Quanto successo in questi giorni nel Mediterraneo, con l’ennesima tragedia di migranti morti affogati, “è inaccettabile. Dobbiamo reagire ogni giorno nella vita, innanzitutto innalzando la nostra preghiera al Signore, lottando ogni giorno per vincere l’indifferenza di questo nostro mondo, di questo nostro tempo così stordito, così preso da sé”. Lo ha affermato questa sera l’arcivescovo di Torino, mons. Cesare Nosiglia, nel corso della veglia di preghiera in suffragio degli immigrati morti nel mar Mediterraneo.
Ricordando l’esperienza dei corridoi umanitari attivati da Comunità di Sant’Egidio, Chiese protestanti e Cei, l’arcivescovo ha evidenziato che la preghiera di stasera “vuole essere anche una grande domanda alla nostra società, a chi ci governa, a tutti: la domanda di smettere di essere anestetizzati e di piegarci finalmente ad ascoltare il grido di chi soffre”.
Nosiglia ha voluto condividere il proprio stato d’animo una volta appresa la notizia dell’ennesima tragedia nel Mediterraneo: “È risuonata in me – ha rivelato – la richiesta del Signore ‘dove è il tuo fratello? La voce del sangue di tuo fratello grida a me dal suolo’. Sì, cari amici vorrei che sentissimo risuonare questo grido perché forse anche in noi prevale la risposta di Caino: sono forse io il custode di questi miei fratelli?

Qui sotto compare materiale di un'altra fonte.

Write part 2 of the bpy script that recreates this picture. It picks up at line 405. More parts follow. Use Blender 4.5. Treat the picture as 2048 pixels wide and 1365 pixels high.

Sì, ne siamo tutti i custodi e dunque ne siamo tutti causa anche della loro tragedia e morte”. “Non possiamo solo alzare il dito per accusare altri che pure hanno una grande responsabilità, ma – ha ammonito l’arcivescovo – accusiamo anche noi stessi la nostra indifferenza e noncuranza verso questi fratelli e sorelle e chiediamo il loro perdono perché non si ripeta più una simile tragedia”. “Solo così potremo ricevere anche da Dio il perdono e la forza di opporci ad ogni forma di esclusione e rifiuto di chi ci interpella nella miseria e sofferenza che vivono tanti immigrati che giungono nel nostro Paese dal nord al sud e chiedono di essere considerati veramente come spesso diciamo a parole nostri fratelli e sorelle”, ha concluso.